Why aren't we using compressed air cars?

Question

Today cars are predominantly powered by an internal combustion engine burning liquid fuels, electricity from a battery or both. Niche cars may use compressed methane or compressed hydrogen.

Electric cars require an expensive battery and expensive power electronics. They are different from internal combustion engine cars in a very major way, but if the battery costs can be reduced, can prove to be a giant leap in mobility.

However, there's a way that allows cars to be powered by grid electricity in a way that doesn't require as major changes to the drivetrain as electric cars require. The internal "combustion" engine can be run with compressed air. The fuel tank is replaced by a compressed air tank, and compressed air then runs the engine that doesn't require any spark plugs or exhaust system parts.

As far as I understand, compressed air cars have been tested. The technology is not rocket science. But yet we can't see any commercial cars that would utilize the technology. Why not? Why is a compressed air car such a bad idea that it isn't available in the way niche cars like hydrogen fuel cell vehicles are?

Answer 1

There are two reasons I know why compressed air isn't a useful source of motive power.

Loss of pressure.
When air is released from the tank, the reservoir cools, and less pressure is available. So performance drops, even without the loss of pressure due to the tank being depleted. Whereas the performance of an ICE is constant right up until 'empty'.

Energy density.
The energy density of compressed air is only a tiny fraction of petroleum. The link states

• Petroleum (gas): 34.2 MJ/L
• Compressed air: 0.2 MJ/L

Answer 2

Compressed air cars are not generally available, because the technology suffers from a fatal flaw. Compressed air cars are charged simply by compressing air, but the charging is done many hours or even days before the car is driven.

When air is compressed fast, it undergoes adiabatic compression. Part of the energy is stored in the compressed air and part of the energy is stored into heating the compressed air.

Because the charging is done many hours or even days before the car is driven, the heat in the compressed air has time to dissipate. So although the fast charging was done with adiabatic compression, the end result is similar to isothermal compression, in that the temperature at start and at end (after heat dissipation) is the same. I'm not experienced enough in thermodynamics to say whether it's only similar to isothermal compression, or actually equivalent to isothermal compression.

Then when the car is driven, the energy in the compressed air is utilized very fast. It undergoes adiabatic expansion where it cools. The problem is, this cooling robs the efficiency of the compressed air engine. Also because the expansion is adiabatic and not isothermal, the part of the energy that was lost into the heating of the surrounding environment is lost forever.
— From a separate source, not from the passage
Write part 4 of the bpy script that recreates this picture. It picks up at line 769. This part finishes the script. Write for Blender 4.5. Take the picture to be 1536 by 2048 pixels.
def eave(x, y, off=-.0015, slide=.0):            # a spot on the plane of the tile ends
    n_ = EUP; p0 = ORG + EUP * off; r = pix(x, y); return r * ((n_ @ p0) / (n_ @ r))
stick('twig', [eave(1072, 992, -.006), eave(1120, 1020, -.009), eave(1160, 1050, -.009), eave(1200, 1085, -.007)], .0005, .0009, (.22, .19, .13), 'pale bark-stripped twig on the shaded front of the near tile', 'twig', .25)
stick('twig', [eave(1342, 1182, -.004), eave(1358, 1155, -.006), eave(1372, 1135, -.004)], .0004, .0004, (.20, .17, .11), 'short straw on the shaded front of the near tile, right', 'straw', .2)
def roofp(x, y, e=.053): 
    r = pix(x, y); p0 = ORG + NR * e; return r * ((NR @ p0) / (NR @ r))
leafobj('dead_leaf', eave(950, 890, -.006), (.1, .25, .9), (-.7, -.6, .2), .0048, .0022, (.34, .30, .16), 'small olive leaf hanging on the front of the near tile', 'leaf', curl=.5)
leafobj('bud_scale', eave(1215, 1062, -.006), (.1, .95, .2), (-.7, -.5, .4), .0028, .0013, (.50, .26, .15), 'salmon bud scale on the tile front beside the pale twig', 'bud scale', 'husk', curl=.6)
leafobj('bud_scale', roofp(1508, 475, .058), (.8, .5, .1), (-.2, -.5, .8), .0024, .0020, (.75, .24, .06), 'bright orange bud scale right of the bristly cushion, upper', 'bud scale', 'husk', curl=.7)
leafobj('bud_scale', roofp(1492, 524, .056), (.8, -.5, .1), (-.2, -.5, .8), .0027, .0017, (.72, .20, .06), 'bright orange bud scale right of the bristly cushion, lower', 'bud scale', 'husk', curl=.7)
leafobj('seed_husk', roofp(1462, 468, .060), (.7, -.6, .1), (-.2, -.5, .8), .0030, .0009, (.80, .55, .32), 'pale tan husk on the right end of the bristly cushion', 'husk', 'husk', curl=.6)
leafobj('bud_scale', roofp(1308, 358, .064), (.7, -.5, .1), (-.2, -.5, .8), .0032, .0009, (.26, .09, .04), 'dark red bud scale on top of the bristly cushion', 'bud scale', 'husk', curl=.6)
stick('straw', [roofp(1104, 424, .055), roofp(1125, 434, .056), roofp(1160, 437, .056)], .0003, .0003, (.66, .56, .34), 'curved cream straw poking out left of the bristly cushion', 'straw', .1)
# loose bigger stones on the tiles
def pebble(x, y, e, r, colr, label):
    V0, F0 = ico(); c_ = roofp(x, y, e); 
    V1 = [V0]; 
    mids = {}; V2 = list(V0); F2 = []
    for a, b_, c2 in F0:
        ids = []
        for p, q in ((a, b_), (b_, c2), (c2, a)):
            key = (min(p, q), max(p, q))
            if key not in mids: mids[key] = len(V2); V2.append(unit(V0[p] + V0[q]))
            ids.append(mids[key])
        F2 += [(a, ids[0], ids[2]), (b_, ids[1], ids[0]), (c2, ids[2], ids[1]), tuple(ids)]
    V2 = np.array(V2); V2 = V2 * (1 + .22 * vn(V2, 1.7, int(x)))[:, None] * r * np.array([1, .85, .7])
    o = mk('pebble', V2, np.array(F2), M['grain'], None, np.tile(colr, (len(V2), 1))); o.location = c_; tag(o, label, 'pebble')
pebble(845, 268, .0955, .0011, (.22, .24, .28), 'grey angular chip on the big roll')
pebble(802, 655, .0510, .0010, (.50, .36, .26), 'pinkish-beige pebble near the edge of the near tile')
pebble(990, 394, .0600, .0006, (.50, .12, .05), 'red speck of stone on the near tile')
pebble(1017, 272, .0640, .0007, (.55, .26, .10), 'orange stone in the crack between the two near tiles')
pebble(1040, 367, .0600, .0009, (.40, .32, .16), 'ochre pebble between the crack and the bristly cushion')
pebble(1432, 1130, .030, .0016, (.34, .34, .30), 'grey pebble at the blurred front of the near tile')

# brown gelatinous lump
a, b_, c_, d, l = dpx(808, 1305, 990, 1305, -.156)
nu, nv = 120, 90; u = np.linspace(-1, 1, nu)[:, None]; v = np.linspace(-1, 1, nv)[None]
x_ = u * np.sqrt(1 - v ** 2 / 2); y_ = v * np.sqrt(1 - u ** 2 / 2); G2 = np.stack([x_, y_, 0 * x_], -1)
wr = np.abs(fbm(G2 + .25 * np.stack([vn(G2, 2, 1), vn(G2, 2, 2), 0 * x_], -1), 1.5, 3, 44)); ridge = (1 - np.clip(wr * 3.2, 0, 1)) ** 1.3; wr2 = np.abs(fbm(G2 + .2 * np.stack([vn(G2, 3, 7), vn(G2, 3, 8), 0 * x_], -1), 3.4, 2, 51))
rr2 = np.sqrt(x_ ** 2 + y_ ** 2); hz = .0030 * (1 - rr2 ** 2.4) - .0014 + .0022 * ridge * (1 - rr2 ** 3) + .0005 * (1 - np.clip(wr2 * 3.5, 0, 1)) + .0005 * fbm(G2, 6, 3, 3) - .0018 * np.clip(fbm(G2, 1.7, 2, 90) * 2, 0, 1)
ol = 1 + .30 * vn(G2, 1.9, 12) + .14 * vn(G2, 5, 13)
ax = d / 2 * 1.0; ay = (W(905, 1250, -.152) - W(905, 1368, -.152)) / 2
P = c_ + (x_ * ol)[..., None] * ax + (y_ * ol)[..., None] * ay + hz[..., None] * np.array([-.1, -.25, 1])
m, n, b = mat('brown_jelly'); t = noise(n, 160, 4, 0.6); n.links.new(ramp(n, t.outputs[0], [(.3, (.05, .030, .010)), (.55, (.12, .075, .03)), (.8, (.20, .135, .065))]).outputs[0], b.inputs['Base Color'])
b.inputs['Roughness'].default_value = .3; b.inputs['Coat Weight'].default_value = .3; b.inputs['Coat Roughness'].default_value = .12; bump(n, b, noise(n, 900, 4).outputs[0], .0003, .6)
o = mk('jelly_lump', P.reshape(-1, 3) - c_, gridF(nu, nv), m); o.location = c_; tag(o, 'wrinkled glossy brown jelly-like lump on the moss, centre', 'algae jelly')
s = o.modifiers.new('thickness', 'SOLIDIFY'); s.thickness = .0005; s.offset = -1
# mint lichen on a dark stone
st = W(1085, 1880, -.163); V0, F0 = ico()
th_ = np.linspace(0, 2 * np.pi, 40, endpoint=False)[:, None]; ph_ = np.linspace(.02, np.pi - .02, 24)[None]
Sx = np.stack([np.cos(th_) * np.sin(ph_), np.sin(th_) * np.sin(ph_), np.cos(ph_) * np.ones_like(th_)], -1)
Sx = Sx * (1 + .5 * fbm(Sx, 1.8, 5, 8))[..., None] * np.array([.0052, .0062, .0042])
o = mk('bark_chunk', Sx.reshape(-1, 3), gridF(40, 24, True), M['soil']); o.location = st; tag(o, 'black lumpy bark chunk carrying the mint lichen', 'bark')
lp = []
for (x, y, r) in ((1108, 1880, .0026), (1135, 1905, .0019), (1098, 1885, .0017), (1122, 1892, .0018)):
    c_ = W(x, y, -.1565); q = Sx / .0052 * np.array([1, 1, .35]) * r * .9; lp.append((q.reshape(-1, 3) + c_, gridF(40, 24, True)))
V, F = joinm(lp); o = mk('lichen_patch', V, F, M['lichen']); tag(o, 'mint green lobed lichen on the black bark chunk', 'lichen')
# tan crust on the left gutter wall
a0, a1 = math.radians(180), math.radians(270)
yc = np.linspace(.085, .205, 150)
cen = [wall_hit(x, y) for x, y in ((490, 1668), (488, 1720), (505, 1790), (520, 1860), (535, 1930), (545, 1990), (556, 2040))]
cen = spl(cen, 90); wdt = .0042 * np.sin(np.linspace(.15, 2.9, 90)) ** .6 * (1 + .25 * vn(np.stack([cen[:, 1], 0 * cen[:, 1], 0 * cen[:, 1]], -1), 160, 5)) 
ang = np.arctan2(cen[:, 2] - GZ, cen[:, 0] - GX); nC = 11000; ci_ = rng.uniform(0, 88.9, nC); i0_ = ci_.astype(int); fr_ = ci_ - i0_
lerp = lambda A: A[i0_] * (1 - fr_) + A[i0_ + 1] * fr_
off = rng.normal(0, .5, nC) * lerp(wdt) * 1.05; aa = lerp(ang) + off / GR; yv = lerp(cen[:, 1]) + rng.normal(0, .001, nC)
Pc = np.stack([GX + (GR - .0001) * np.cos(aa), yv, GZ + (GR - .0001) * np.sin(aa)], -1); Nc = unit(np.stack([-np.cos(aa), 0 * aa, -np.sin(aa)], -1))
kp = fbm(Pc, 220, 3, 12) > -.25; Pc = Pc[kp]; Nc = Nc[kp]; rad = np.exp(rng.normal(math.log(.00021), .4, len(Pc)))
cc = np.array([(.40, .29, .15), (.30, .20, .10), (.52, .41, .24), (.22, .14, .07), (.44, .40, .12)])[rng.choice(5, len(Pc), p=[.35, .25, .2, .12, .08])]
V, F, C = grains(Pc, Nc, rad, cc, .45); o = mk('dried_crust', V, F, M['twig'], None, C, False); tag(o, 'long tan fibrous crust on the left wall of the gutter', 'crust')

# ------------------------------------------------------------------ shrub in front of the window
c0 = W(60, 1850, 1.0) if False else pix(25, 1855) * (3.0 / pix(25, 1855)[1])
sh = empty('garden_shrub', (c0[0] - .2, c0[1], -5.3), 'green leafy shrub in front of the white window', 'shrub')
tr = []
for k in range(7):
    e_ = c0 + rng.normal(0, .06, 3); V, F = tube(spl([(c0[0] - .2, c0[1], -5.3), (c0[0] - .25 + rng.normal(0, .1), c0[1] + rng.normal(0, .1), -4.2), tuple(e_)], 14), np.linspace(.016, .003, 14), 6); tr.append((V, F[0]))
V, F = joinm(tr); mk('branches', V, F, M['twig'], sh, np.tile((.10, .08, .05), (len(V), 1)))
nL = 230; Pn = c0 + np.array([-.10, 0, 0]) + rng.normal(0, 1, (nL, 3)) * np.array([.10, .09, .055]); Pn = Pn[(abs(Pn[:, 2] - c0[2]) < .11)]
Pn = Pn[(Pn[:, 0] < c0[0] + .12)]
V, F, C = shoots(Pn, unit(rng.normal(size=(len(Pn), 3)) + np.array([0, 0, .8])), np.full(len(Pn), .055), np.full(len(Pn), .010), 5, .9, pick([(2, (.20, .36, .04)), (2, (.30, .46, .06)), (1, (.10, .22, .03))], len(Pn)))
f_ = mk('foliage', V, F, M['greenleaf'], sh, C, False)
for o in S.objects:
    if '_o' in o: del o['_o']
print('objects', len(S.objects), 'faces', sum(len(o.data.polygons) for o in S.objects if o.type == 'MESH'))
If a car is driven very slow, let's say at walking speed in level ground, theoretically the energy usage rate could be so low that a very big heat exchanger could change the adiabatic expansion into isothermal expansion, where the expansion is able to utilize the heat that was lost into the surroundings again.

But that's not how cars are driven. Cars are driven often very fast, often up hills too. Acceleration of the big >1000 kg object is fast, so lots of energy is used in a very short timeframe. There is no big enough heat exchanger that could allow isothermal expansion to happen quickly enough. So it's adiabatic expansion only, and adiabatic expansion doesn't utilize the part of the energy that was lost to surroundings as heat.

Compressed air systems have been used in grid energy storage. According to Wikipedia, the McIntosh, Alabama compressed air grid energy storage system requires 2.5 MJ of electricity and 1.2 MJ of natural gas used for reheating for 1 MJ of energy output. That's a terribly poor energy efficiency, even lower than hydrogen vehicles. Note the natural gas for reheating is necessary, since some way to heat the cooling expanding air is needed.

Because of this need for heating, a compressed air energy storage system should be viewed only as a more efficient way to utilize fuels, not as some fuel-free way like what electric batteries are. And if you already have fuels on board, it's just simpler to use those fuels for all of the propelling energy.